The leaders said the trilateral partnership between the US, Japan and South Korea was one based on “ a bedrock of shared values, mutual respect, and a unified commitment to advance the prosperity of our three countries, the region, and the globe,” with an aim to “promote and enhance peace and stability throughout the region”.

Earlier in the day, Mr Biden had noted that the three-way confab was the “first-ever standalone summit between the leaders of Japan and Republican Korea and the United States” when the three leaders appeared for a brief availability with reporters. He also said that strengthening ties between the three democratic nations had “long been a priority” for him.

“Our countries are stronger and the world would be safer as we stand together,” he said, before thanking Mr Kishida and Mr Yoon for their courage in making the decision to thaw what has been an often-icy relationship between Tokyo and Seoul, due to longstanding tensions between the two countries as a result of Japan’s occupation of the Korean Peninsula during the Second World War.

Mr Yoon, who sported a blue lapel pin worn to commemorate Japanese citizens abducted by North Korea, said the trilateral partnership between the US, Japan and his own country represented a “new chapter” that he views as having “great significance”.

He said Friday’s summit would be “remembered as a historic day, where we established a firm institutional basis and commitments to the trilateral partnership” and said he hoped the three-way confab would be an opportunity to “explore together ways to elevate cooperation between Korea, the US, and Japan to a new plane through in-depth discussions”.

For his part, Mr Kishida offered his Korean counterpart condolences on the recent death of his father and pointed out that he and Mr Yoon have been meeting each month for the last five months.

But the Japanese leader said the trilateral summit would be the start of “making a new history” at a time when the international community is “at a turning point”.

The Japanese and Korean leaders each arrived at the historic presidential retreat earlier on Friday by helicopter, with Mr Biden greeting them individually as they alighted from their aircraft.

Both leaders have met a number of times over the last several months in an effort to ease longstanding tensions between the two US allies, including old grievances dating back a century to the Japanese Empire’s occupation of the Korean Peninsula.

According to a senior Biden administration official who briefed reporters on plans for the summit, the two Asian leaders have “taken further steps to reengage technologically, militarily and politically” at each of their previous meetings, receiving quiet encouragement from Mr Biden during respective bilateral engagements.

The official said Mr Kishida and Mr Yoon have both had to overcome “uncertainties” about the rapprochement, including “substantial” questions and opposition about their tentative steps towards deeper cooperation.

“There were some starts and stops along the way. But what we’ve seen over the course of the last several months is nothing short of courageous diplomacy on the part of President Yoon and matching efforts by Prime Minister Kishida,” the official said.

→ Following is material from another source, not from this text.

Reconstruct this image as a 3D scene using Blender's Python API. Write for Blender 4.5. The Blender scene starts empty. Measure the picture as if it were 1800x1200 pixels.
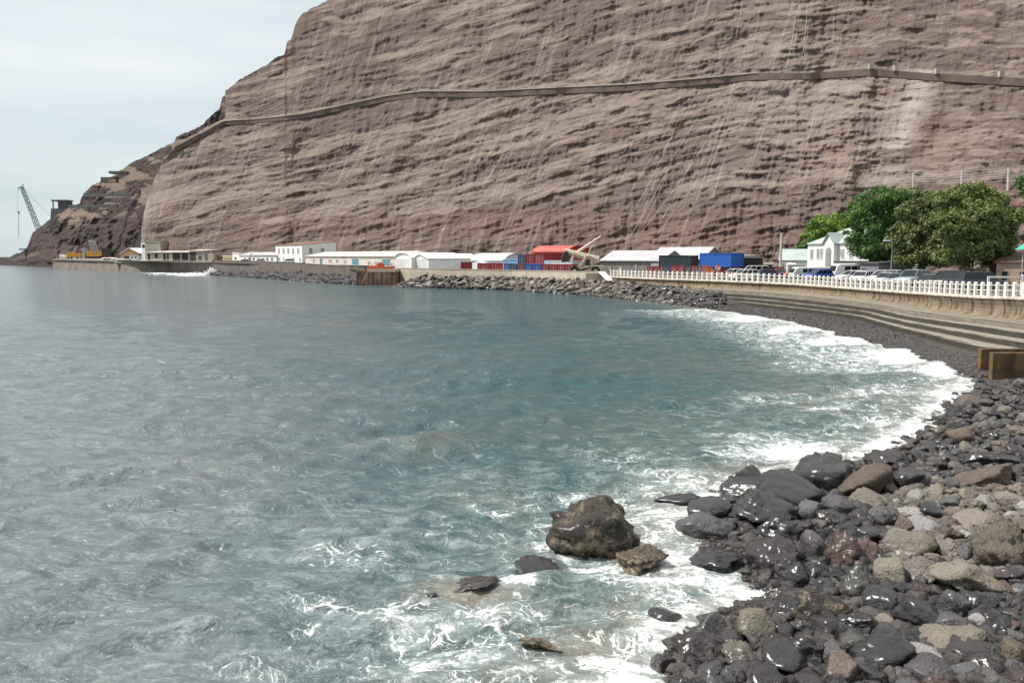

The successful completion of the summit marks a significant milestone in the president’s efforts to restore and strengthen America’s alliances after the tumultuous quadrennium of Donald Trump’s “America First” foreign policy.

Since taking office, Mr Biden has sought to prioritise engagement with America’s Indo-Pacific allies and shore up relationships as a bulwark against China’s growing military power and influence in the region.

To that end, he said the US, Japan and South Korea would be launching new initiatives, including a “supply chain early-warning system” to alert each country’s leadership to “disruptions of certain products and materials, like critical minerals for batteries”.

He also said the three nations would enact “deepening cooperation between our development finance institutions, to mobilise more financing for quality infrastructure and secure communications technology”. Such a partnership would act as a counterweight to China’s efforts to dominate Fifth Generation mobile networks by flooding markets with cheap components from companies such as ZTE and Huawei, both of which have been found to embed spying backdoors in their equipment.

Mr Biden added that the three countries would launch “a new collaboration between our national laboratories” to “advance our science knowledge and technological capabilities together”.

He said the US, Japan and South Korea would “work in lockstep to set standards for safe, secure and trustworthy emerging technology, including artificial intelligence”.

While the intent of the new trilateral initiatives — to counter rising Chinese ambitions — was clear, Mr Biden told reporters that the summit meeting “was not about China”.

“Not to say we don’t share concerns about the economic coercion or heightened tensions caused by China, but this summit was really about our relationship with each other, and deepening cooperation across on entire range of issues that went well beyond just the immediate issues we raised,” he said. “It was about a more peaceful and prosperous Indo-Pacific region ... that would benefit everyone living there, and around the world if we get it right”.